CAE334 Computational Fluid Dynamics Syllabus:

CAE334 Computational Fluid Dynamics Syllabus – Anna University Regulation 2021

COURSE OBJECTIVES:

• Understand the basic flow equations, characteristics of mathematical models for a given flow.
• Know the importance and significance of panel methods
• Familiarize with Finite Volume techniques in Computational fluid analysis.
• To learn the concepts of time dependent methods
• To acquire the knowledge in both structures and unstructured grid generation.

UNIT I FUNDAMENTAL CONCEPTS

Introduction – Basic Equations of Fluid Dynamics – Mathematical properties of Fluid Dynamics Equations – Elliptic, Parabolic and Hyperbolic equations – Well posed problems – discretization of partial Differential Equations – Transformations and grids – Explicit finite difference methods of subsonic, supersonic and viscous flows.

UNIT II GRID GENERATION

Need for grid generation – Various grid generation techniques – Algebraic, conformal and numerical grid generation – importance of grid control functions – boundary point control – orthogonality of grid lines at boundaries – Elliptic grid generation using Laplace’s equations for geometries like aerofoil and CD nozzle.

UNIT III PANEL METHODS

Elements of two and three-dimensional panels, panel singularities – Application of panel methods to incompressible, compressible, subsonic and supersonic flows – Numerical solution of flow over a cylinder using 2D panel methods using both vertex and source panel methods for lifting and nonlifting cases respectively.

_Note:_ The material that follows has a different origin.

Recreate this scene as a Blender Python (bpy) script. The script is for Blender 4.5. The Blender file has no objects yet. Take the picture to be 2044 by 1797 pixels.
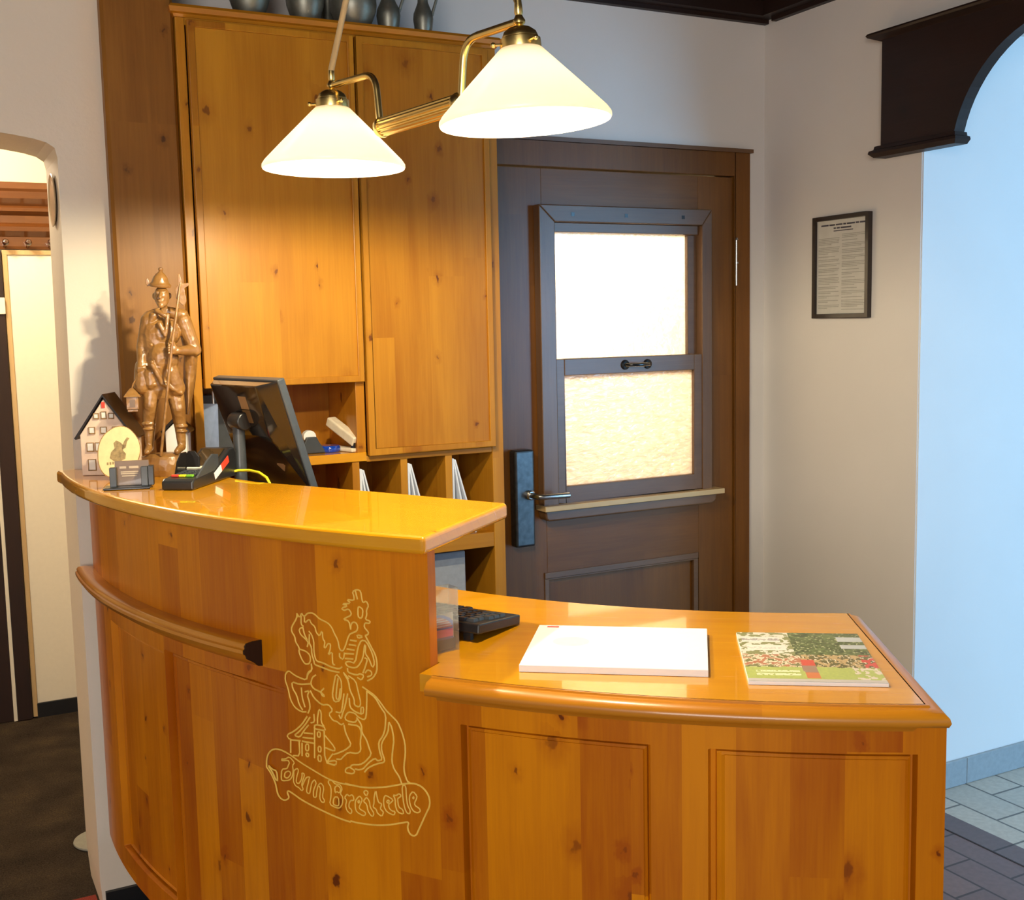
import bpy, bmesh, math, random
from mathutils import Vector, Matrix, Euler, noise
random.seed(7)
scene = bpy.context.scene
COL = scene.collection
PI = math.pi
R_ = math.radians

# ------------------------------------------------------------------ helpers
WORLD = {}

def put(o, parent=None):
    COL.objects.link(o)
    if parent is not None:
        o.parent = parent
    return o

def tag(o, label=None, cat=None, group=None, kind=None):
    if label: o['label'] = label
    if cat: o['category'] = cat
    if group: o['group'] = group
    if kind: o['kind'] = kind
    return o

def thing(name, label, cat, loc=(0, 0, 0), rot=(0, 0, 0), group=None, kind=None):
    o = bpy.data.objects.new(name, None)
    o.empty_display_size = 0.05
    COL.objects.link(o)
    o.location = loc
    o.rotation_euler = rot
    WORLD[o.name] = Vector(loc)
    return tag(o, label, cat, group, kind)

class MB:
    """collects faces, then links them as ONE mesh object"""
    def __init__(s):
        s.v = []; s.f = []; s.uv = []; s.sm = []
    def add(s, vs, fs, uvs=None, smooth=False):
        b = len(s.v)
        s.v += [Vector(p) for p in vs]
        for i, f in enumerate(fs):
            s.f.append([b + k for k in f])
            s.uv.append(uvs[i] if uvs else None)
            s.sm.append(smooth)
        return s
    def box(s, x0, x1, y0, y1, z0, z1, M=None):
        vs = [Vector((x, y, z)) for z in (z0, z1) for y in (y0, y1) for x in (x0, x1)]
        if M: vs = [M @ p for p in vs]
        return s.add(vs, [(0, 2, 3, 1), (4, 5, 7, 6), (0, 1, 5, 4), (2, 6, 7, 3), (0, 4, 6, 2), (1, 3, 7, 5)])
    def hexa(s, pts):
        """8 corners ordered like box()"""
        return s.add(pts, [(0, 2, 3, 1), (4, 5, 7, 6), (0, 1, 5, 4), (2, 6, 7, 3), (0, 4, 6, 2), (1, 3, 7, 5)])
    def prism(s, poly, a, b, axis='z', M=None):
        """poly counter-clockwise in the plane of the two other axes"""
        def P(u, v, w):
            p = {'z': (u, v, w), 'y': (u, w, v), 'x': (w, u, v)}[axis]
            p = Vector(p)
            return M @ p if M else p
        n = len(poly)
        vs = [P(u, v, a) for u, v in poly] + [P(u, v, b) for u, v in poly]
        fs = [list(range(n))[::-1], list(range(n, 2 * n))]
        fs += [(i, (i + 1) % n, n + (i + 1) % n, n + i) for i in range(n)]
        return s.add(vs, fs)
    def lathe(s, prof, c=(0, 0, 0), seg=40, M=None, smooth=True):
        vs = []; fs = []
        n = len(prof)
        for i in range(seg):
            a = 2 * PI * i / seg
            for r, z in prof:
                p = Vector((r * math.cos(a), r * math.sin(a), z))
                if M: p = M @ p
                vs.append(p + Vector(c))
        for i in range(seg):
            j = (i + 1) % seg
            for k in range(n - 1):
                fs.append((i * n + k, j * n + k, j * n + k + 1, i * n + k + 1))
        if prof[0][0] > 1e-6: fs.append([i * n for i in range(seg)][::-1])
        if prof[-1][0] > 1e-6: fs.append([i * n + n - 1 for i in range(seg)])
        return s.add(vs, fs, smooth=smooth)
    def tube(s, pts, r, seg=12, closed=False, smooth=True, flat=None):
        pts = [Vector(p) for p in pts]
        n = len(pts)
        rs = r if isinstance(r, (list, tuple)) else [r] * n
        T = []
        for i in range(n):
            a = pts[(i - 1) % n] if (closed or i > 0) else pts[i]
            b = pts[(i + 1) % n] if (closed or i < n - 1) else pts[i]
            d = b - a
            T.append(d.normalized() if d.length > 1e-9 else Vector((0, 0, 1)))
        N = T[0].orthogonal().normalized()
        vs = []
        for i in range(n):
            N = (N - T[i] * N.dot(T[i]))
            N = N.normalized() if N.length > 1e-6 else T[i].orthogonal().normalized()
            Bn = T[i].cross(N)
            for k in range(seg):
                a = 2 * PI * k / seg
                vs.append(pts[i] + (N * math.cos(a) + Bn * math.sin(a)) * rs[i])
        fs = []
        m = n if closed else n - 1
        for i in range(m):
            j = (i + 1) % n
            for k in range(seg):
                l = (k + 1) % seg
                fs.append((i * seg + k, i * seg + l, j * seg + l, j * seg + k))
        if not closed:
            fs.append(list(range(seg))[::-1]); fs.append([(n - 1) * seg + k for k in range(seg)])
        return s.add(vs, fs, smooth=smooth)
    def ball(s, c, r, seg=16, rings=10, M=None):
        rx, ry, rz = (r if isinstance(r, (tuple, list)) else (r, r, r))
        prof = [(math.sin(PI * i / rings), -math.cos(PI * i / rings)) for i in range(rings + 1)]
        prof[0] = (0, -1); prof[-1] = (0, 1)
        S = Matrix.Diagonal((rx, ry, rz, 1))
        return s.lathe(prof, c, seg, (M @ S) if M else S)
    def capsule(s, a, b, ra, rb, seg=14):
        a = Vector(a); b = Vector(b); d = b - a; L = d.length
        q = d.to_track_quat('Z', 'Y').to_matrix().to_4x4() if L > 1e-6 else Matrix.Identity(4)
        prof = [(0, -ra)] + [(ra * math.sin(t), -ra * math.cos(t)) for t in (PI / 8, PI / 4, 3 * PI / 8, PI / 2)]
        prof += [(rb * math.cos(t), L + rb * math.sin(t)) for t in (0, PI / 8, PI / 4, 3 * PI / 8)] + [(0, L + rb)]
        return s.lathe(prof, a, seg, q)
    def sweep(s, path, prof, closed=False, caps=True, smooth=False):
        """prof (outward offset, z) swept along a 2-D path; outward = right of travel"""
        n = len(path); P = [Vector((p[0], p[1])) for p in path]
        vs = []
        for i in range(n):
            def nrm(a, b):
                d = (b - a).normalized(); return Vector((d.y, -d.x))
            if closed or 0 < i < n - 1:
                n1 = nrm(P[(i - 1) % n], P[i]); n2 = nrm(P[i], P[(i + 1) % n])
                m = (n1 + n2); m = m / max(m.length_squared / 2, 0.15)
            elif i == 0: m = nrm(P[0], P[1])
            else: m = nrm(P[-2], P[-1])
            for o, z in prof:
                q = P[i] + m * o
                vs.append((q.x, q.y, z))
        k = len(prof); fs = []
        for i in range(n if closed else n - 1):
            j = (i + 1) % n
            for a in range(k - 1):
                fs.append((i * k + a, j * k + a, j * k + a + 1, i * k + a + 1))
        s.add(vs, fs, smooth=smooth)
        if caps and not closed:
            b = len(s.v) - len(vs)
            for st, rev in ((0, False), ((n - 1) * k, True)):
                f = [b + st + a for a in range(k)]
                s.f.append(f[::-1] if rev else f); s.uv.append(None); s.sm.append(False)
        return s
    def build(s, name, mat, parent=None, world=True, grain=(0, 0, 1), bevel=0, bseg=2, kind=None,
              label=None, uvoff=None, weld=True, angle=None):
        off = Vector((0, 0, 0))
        if parent is not None and world:
            off = WORLD[parent.name]
        me = bpy.data.meshes.new(name)
        me.from_pydata([tuple(p - off) for p in s.v], [], s.f)
        uvl = me.uv_layers.new(name='UVMap')
        g = Vector(grain).normalized()
        ox, oy = uvoff if uvoff else (random.random() * 3, random.random() * 3)
        li = 0
        for pi, poly in enumerate(me.polygons):
            poly.use_smooth = s.sm[pi]
            n = poly.normal
            given = s.uv[pi]
            if given is None:
                u_ax = g.cross(n)
                if u_ax.length < 0.35:
                    u_ax = n.orthogonal().normalized(); v_ax = n.cross(u_ax)
                else:
                    u_ax.normalize(); v_ax = n.cross(u_ax)
                    if v_ax.dot(g) < 0: v_ax = -v_ax
            for q, l in enumerate(poly.loop_indices):
                if given is not None:
                    uvl.data[l].uv = given[q]
                else:
                    p = s.v[me.loops[l].vertex_index]
                    uvl.data[l].uv = (p.dot(u_ax) + ox, p.dot(v_ax) + oy)
        me.materials.append(mat)
        o = bpy.data.objects.new(name, me)
        put(o, parent)
        WORLD[o.name] = off
        bm = bmesh.new(); bm.from_mesh(me)
        if weld: bmesh.ops.remove_doubles(bm, verts=bm.verts, dist=1e-6)
        bmesh.ops.recalc_face_normals(bm, faces=bm.faces)
        bm.to_mesh(me); bm.free()
        if bevel:
            m = o.modifiers.new('edge', 'BEVEL'); m.width = bevel; m.segments = bseg
            m.limit_method = 'ANGLE'; m.angle_limit = R_(35)
        if any(s.sm) or angle:
            try: me.set_sharp_from_angle(angle=R_(angle or 40))
            except Exception: pass
        if kind: o['kind'] = kind
        if label: o['label'] = label
        return o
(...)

UNIT IV TIME DEPENDENT METHODS

Stability of solution – Explicit methods – Time split methods – Approximate factorization scheme – Unsteady transonic flow around aerofoils – Sometime dependent solutions of gas dynamic problems – Numerical solution of unsteady 2D heat conduction problems using SLOR methods.

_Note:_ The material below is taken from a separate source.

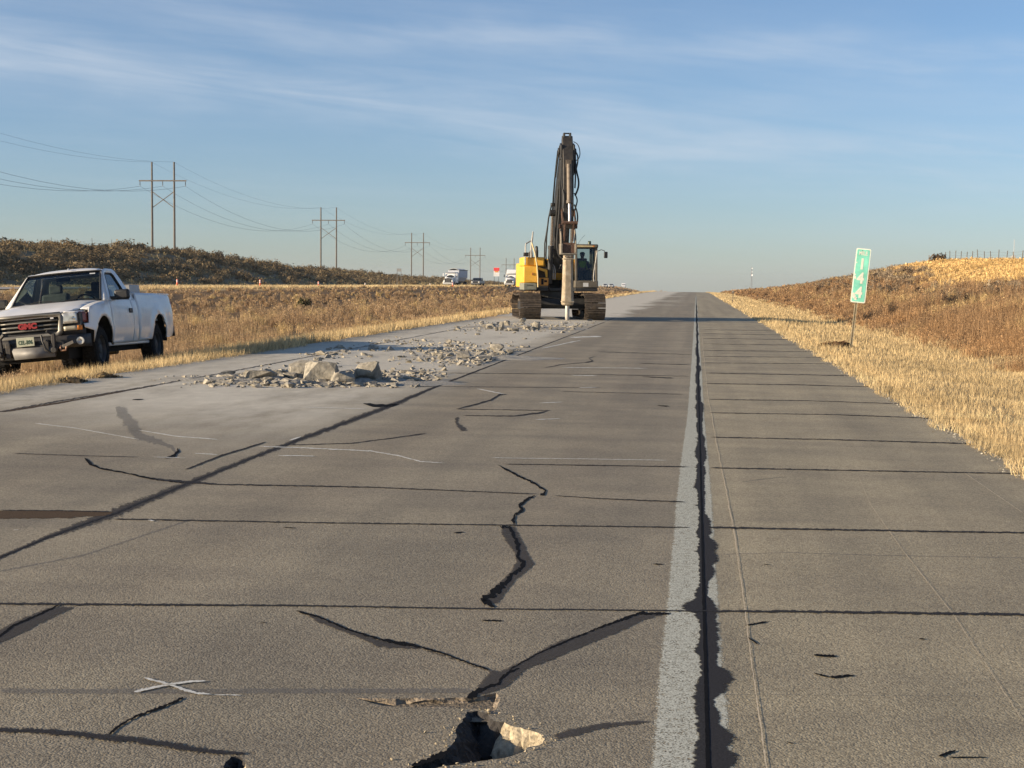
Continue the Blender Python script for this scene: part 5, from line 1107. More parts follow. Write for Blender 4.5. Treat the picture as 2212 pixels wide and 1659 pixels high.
    for pts, r_ in H_:
        q = MB()
        # smooth the polyline
        pv = [Vector(p) for p in pts]
        for _ in range(2):
            nv = [pv[0]]
            for i in range(len(pv) - 1): nv += [pv[i].lerp(pv[i + 1], .25), pv[i].lerp(pv[i + 1], .75)]
            pv = nv + [pv[-1]]
        q.tube(pv, r_, 6); ub(q, 'hose', HOSE)
    bpy.context.view_layer.update()
    return t, dU
EXC, EXC_DU = make_excavator()

def skin_body(name, joints, bones, m, parent, root=0, sub=2):
    me = bpy.data.meshes.new(name); me.from_pydata([j[0] for j in joints], bones, []); o = link(name, me, m, parent)
    md = o.modifiers.new('skin', 'SKIN'); md.use_smooth_shade = True
    for v, j in zip(me.skin_vertices[0].data, joints): v.radius = (j[1], j[2] if len(j) > 2 else j[1])
    me.skin_vertices[0].data[root].use_root = True
    s_ = o.modifiers.new('sub', 'SUBSURF'); s_.levels = sub; s_.render_levels = sub
    return o
def make_operator():
    t = empty('person', (0, 0, 0)); tag(t, 'seated operator in a bright yellow green safety vest behind the excavator cab glass', 'person')
    t.matrix_world = EXC.matrix_world @ Matrix.Rotation(EXC_DU, 4, 'Z') @ Matrix.Translation((.24, 1.0, 1.86))
    skin = mat('skin', (.36, .20, .13), .6, var=.08); dark = mat('dark work clothes', (.03, .032, .04), .9, var=.3)
    J = [((0, 0, .08), .15, .17), ((-.02, 0, .28), .14, .17), ((-.02, 0, .46), .13, .19), ((0, 0, .57), .065, .07), ((.02, 0, .66), .07, .065), ((.02, 0, .78), .095, .085), ((.02, 0, .86), .06, .06)]
    B = [(0, 1), (1, 2), (2, 3), (3, 4), (4, 5), (5, 6)]
    def add(p, par, r): J.append((p, r)); B.append((par, len(J) - 1)); return len(J) - 1
    for s in (1, -1):
        a = add((-.01, s * .21, .47), 2, .065); b = add((.10, s * .27, .24), a, .048); c = add((.33, s * .255, .20), b, .036); h = add((.40, s * .255, .205), c, .034)
        for k, (dy, L_) in enumerate(((-.03, .060), (-.01, .070), (.01, .066), (.03, .052))):
            f1 = add((.43, s * .255 + dy, .215 + .004 * k), h, .010); add((.43 + L_ * .55, s * .255 + dy, .19), f1, .009)
        tb = add((.42, s * .255 - s * .045, .19), h, .011); add((.45, s * .255 - s * .05, .165), tb, .009)
        k = add((.13, s * .11, .06), 0, .085); n = add((.46, s * .13, .06), k, .065); an = add((.50, s * .13, -.30), n, .045); add((.62, s * .14, -.36), an, .04)
    skin_body('body', J, B, skin, t)
    vest = MB()
    def vs(u, v):
        a = 2 * math.pi * u; z = .12 + .42 * v; rx, ry = .165 - .02 * v, .205 + .0 * v
        if v > .8: rx *= 1 - (v - .8) * 1.6; ry *= 1 - (v - .8) * .9
        return (-.015 + rx * math.cos(a), ry * math.sin(a), z)
    vest.grid(vs, 24, 10); vest.build('vest', mat('hi vis vest', (.42, .62, .05), .8, var=.1), t, smooth=60, solid=.012)
    for s in (1, -1):
        sl = MB(); sl.tube([(-.01, s * .19, .49), (.05, s * .25, .36), (.11, s * .272, .25), (.22, s * .265, .22), (.32, s * .256, .203)], [.085, .072, .062, .056, .048], 10); sl.build('sleeve', dark, t)
        lg = MB(); lg.tube([(.05, s * .10, .08), (.25, s * .12, .075), (.45, s * .13, .06), (.50, s * .13, -.05), (.51, s * .13, -.28)], [.115, .10, .085, .075, .065], 10); lg.build('trouser_leg', dark, t)
        ey = MB(); ey.lathe([(-.012, .0), (-.009, .010), (0, .013), (.009, .010), (.012, 0)], (.112, s * .032, .775), 'x', 10); ey.build('eye', mat('dark eyes', (.05, .04, .03), .2), t)
        er = MB(); er.box((.02, s * .088, .765), (.035, .018, .06)); er.build('ear', skin, t, bevel=.008)
    ns = MB(); ns.add([(.108, -.016, .735), (.108, .016, .735), (.138, 0, .738), (.112, 0, .785)], [(0, 1, 2), (0, 2, 3), (1, 3, 2), (0, 3, 1)]); ns.build('nose', skin, t)
    mo = MB(); mo.box((.112, 0, .705), (.012, .045, .010)); mo.build('mouth', mat('lips', (.22, .09, .07), .6), t)
    cp = MB(); cp.lathe([(.80, .112), (.85, .108), (.895, .075), (.91, .0)], (.015, 0, 0), 'z', 20); cp.prism([(.10, -.085), (.19, -.06), (.21, 0), (.19, .06), (.10, .085)], .803, .815, 'z'); cp.build('cap', mat('dark cap', (.04, .04, .045), .9), t)
    return t
make_operator()

# ------------------------------------------------------------------ broken concrete
CONC = mat('broken pale concrete', (.315, .285, .225), .95, var=.45, vscale=14, dirt=(.16, .14, .11), dirt_amt=.5, dscale=6, bump=.7, bscale=30)
def rubble():
    def chunk(px, py, wpx, hpx, label, seed, depth=.8, group=None):
        r = random.Random(seed); p = on_road(px, py); sc = FPX / p[1] * 1.0
        w, h = wpx / sc, hpx / sc
        bm = rock_bm((w / 2 / .86, w / 2 * depth / .86, h / 2 / .8), n=22, r=r); zmin = min(v.co.z for v in bm.verts)
        bmesh.ops.subdivide_edges(bm, edges=bm.edges, cuts=1, use_grid_fill=True)
        for v in bm.verts: v.co += Vector((r.gauss(0, 1), r.gauss(0, 1), r.gauss(0, 1))) * w * .016
        me = bpy.data.meshes.new('concrete_chunk'); bm.to_mesh(me); bm.free()
        o = link('concrete_chunk', me, CONC); o.location = (p[0], p[1] + w / 2 * depth, -TILT * p[0] - zmin * .9); o.rotation_euler = (0, 0, r.uniform(-.4, .4))
        tag(o, label, 'concrete chunk', group); return o
    big = [(690, 828, 92, 54, 'largest pale slab of broken concrete, leaning in the nearest rubble heap', 3, .7), (645, 822, 58, 54, 'upright broken slab with a dark face leaning on the largest slab', 8, .6),
           (782, 827, 80, 52, 'pointed concrete boulder with a lit left face in the nearest heap', 12, .8), (735, 831, 60, 32, 'low shaded concrete block between the largest slab and the pointed boulder', 15, .9),
           (553, 824, 84, 28, 'long low shaded chunk at the left end of the nearest heap', 21, .7), (520, 824, 30, 12, 'small pale chunk at the far left end of the nearest heap', 24, .8), (622, 823, 34, 22, 'squat pale chunk just left of the upright slab', 26, .8),
           (684, 790, 20, 22, 'small dark lump perched behind the top of the largest slab', 30, .9), (1000, 777, 36, 21, 'pale chunk with a sloping top in the middle rubble row', 33, .8), (951, 777, 15, 16, 'upright pointed pale chunk left of the middle rubble row', 36, .8),
           (1072, 760, 34, 20, 'rounded tan chunk at the right end of the middle rubble', 39, .8), (1100, 764, 18, 12, 'dark squat chunk beside the rounded tan chunk', 41, .8), (1045, 779, 40, 13, 'low cluster chunk right of the sloping pale chunk', 44, .7), (1040, 762, 30, 8, 'flat pale slab left of the rounded tan chunk', 47, .7),
           (1157, 712, 20, 20, 'white pointed chunk left of the hammer chisel', 50, .8), (1083, 714, 12, 22, 'tall thin dark chunk standing in the farthest rubble row', 53, .7), (1094, 706, 16, 16, 'bright tilted chunk behind the tall thin dark one', 56, .7), (1060, 709, 26, 11, 'pale low chunk left of the tall thin dark one', 58, .8), (1040, 700, 12, 8, 'small round chunk at the left of the farthest rubble row', 60, .8), (1110, 715, 22, 8, 'shaded low chunk right of the tall thin dark one', 62, .8),
           (895, 826, 30, 13, 'pale chunk at the right end of the nearest heap', 65, .8), (845, 828, 40, 12, 'dark low chunk right of the pointed boulder', 68, .8), (880, 806, 50, 7, 'thin broad slab lying flat behind the right end of the nearest heap', 71, .6)]
    for a in big: chunk(*a[:5], a[5], a[6])
    for i in range(165):
        while True:
            u = rnd.random()
            if u < .56: px, py = rnd.gauss(690, 110), rnd.gauss(823, 7)
            elif u < .74: px, py = rnd.gauss(1040, 60), rnd.gauss(772, 7)
            elif u < .92: px, py = rnd.gauss(1110, 75), rnd.gauss(709, 5)
            else: px, py = rnd.uniform(760, 1150), rnd.uniform(735, 800)
            if not 690 < py < 838: continue
            X = on_road(px, py)[0]
            if -7.6 < X < -3.85: break
        s = rnd.uniform(3.5, 10) * (1.2 if py > 790 else .9) * (1.7 if rnd.random() < .22 else 1)
        chunk(px, py, s * rnd.uniform(1, 1.7), s * rnd.uniform(.5, 1.0), 'fist to head sized pale concrete lump scattered over the broken lane', 200 + i, .8, 'small concrete lumps on the broken lane')
    # shards: nobody could count them
    mb = MB(); proto = []
    for k in range(14):
        bm = rock_bm((1, .75, .42), n=9, r=rnd); bm.verts.index_update(); proto.append(([v.co.copy() for v in bm.verts], [tuple(v.index for v in f.verts) for f in bm.faces])); bm.free()
    n = 0
    clumps = [(rnd.uniform(600, 1170), rnd.uniform(732, 806), rnd.uniform(18, 55), rnd.uniform(2, 6)) for _ in range(15)]
    while n < 3800:
        u = rnd.random()
        if u < .46: px, py = rnd.gauss(690, 125), rnd.gauss(821, 8)
        elif u < .66:
            c_ = rnd.choice(clumps); px, py = rnd.gauss(c_[0], c_[2]), rnd.gauss(c_[1], c_[3])
        elif u < .70: px, py = rnd.uniform(560, 1180), rnd.uniform(728, 808)
        elif u < .85: px, py = rnd.gauss(1040, 70), rnd.gauss(773, 8)
        else: px, py = rnd.uniform(980, 1290), rnd.gauss(706, 6)
        if py < 692 or py > 838: continue
        p = on_road(px, py)
        if not (-7.75 < p[0] < -3.75): continue
        ln = -7.75 + 4.0 * (.5 + .5 * math.sin(p[1] * 1.3)) * .25
        if p[0] < ln and rnd.random() < .5: continue
        n += 1; v, f = rnd.choice(proto); s = rnd.uniform(.016, .06) * (1 + 2.0 * rnd.random() ** 5); rot = Matrix.Rotation(rnd.uniform(0, 6.3), 3, 'Z') @ Matrix.Rotation(rnd.gauss(0, .3), 3, 'X')
        mb.add([tuple(rot @ q * s + Vector((p[0], p[1], -TILT * p[0] + s * .18))) for q in v], f)
    o = mb.build('concrete_rubble', CONC, None, smooth=None); tag(o, kind='stuff')
    # low spread of crushed concrete under the heaps
    for (px, py, rx, ry, hh) in ((680, 822, 2.0, 1.0, .10), (1040, 772, 1.4, 1.2, .06), (1120, 708, 2.2, 1.6, .07)):
        c = on_road(px, py); sp = MB()
        def fn(u, v):
            a = 2 * math.pi * u; q = v; j = 1 + .18 * math.sin(3 * a + rx) + .1 * math.sin(7 * a); x = c[0] + rx * q * j * math.cos(a); y = c[1] + ry * q * j * math.sin(a)
            return (x, y, -TILT * x + hh * (1 - q * q) * (.6 + .5 * math.sin(x * 9) * math.sin(y * 7)) * .8 + .004 - .02 * (q > .97))
        sp.grid(fn, 48, 12); tag(sp.build('crushed_concrete', mat('crushed concrete', (.33, .305, .25), .95, var=.3, vscale=25, bump=1, bscale=40), None), kind='stuff')
rubble()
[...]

UNIT V FINITE VOLUME TECHNIQUES

Finite Volume Techniques – Cell Centred Formulation – Lax-Vendoroff Time Stepping – RungeKutta Time Stepping – Multi-stage Time Stepping – Accuracy – Cell Vertex Formulation – Multistage Time Stepping – FDM-like Finite Volume Techniques – Central and Up-wind Type Discretization – Treatment of Derivatives.

TOTAL = 45 PERIODS
COURSE OUTCOMES:

On successful completion of this course, the student will be able to
CO1: Explain and calculate the governing equations for fluid flow.
CO2: Explain how grids are generated and conduct a grid-convergence assessment.
CO3: Describe the issues about two-phase flow modelling.
CO4: Apply the concept of discretization, upwind differencing and implicit, explicit solutions.
CO5: Apply finite difference and finite volume methods to fluid flow problems.

TEXT BOOKS:

1. Blazek, J., “Computational Fluid Dynamics: Principles and Applications”, 2nd Ed., Elsevier, 2006.
2. Fletcher, C.A.J., “Computational Techniques for Fluid Dynamics”, Vols. I and II, Springer – Verlag, Berlin, 1998.

REFERENCES:

1. Anderson J. D., “Fundamentals of Aerodynamics”, 5th Ed., McGraw-Hill, 2010.
2. Charles Hirsch, “Numerical Computation of Internal and External Flows”, Vols. I and II. Butterworth-Heinemann, 2nd Ed., 2007.
3. John F. Wendt (Editor), “Computational Fluid Dynamics – An Introduction”, Springer – Verlag, Berlin, 2009.
4. Klaus A Hoffmann and Steve T. Chiang. “Computational Fluid Dynamics for Engineers”, Vols. I & II Engineering Education System, P.O. Box 20078, W. Wichita, K.S., 67208 – 1078 USA, 2000.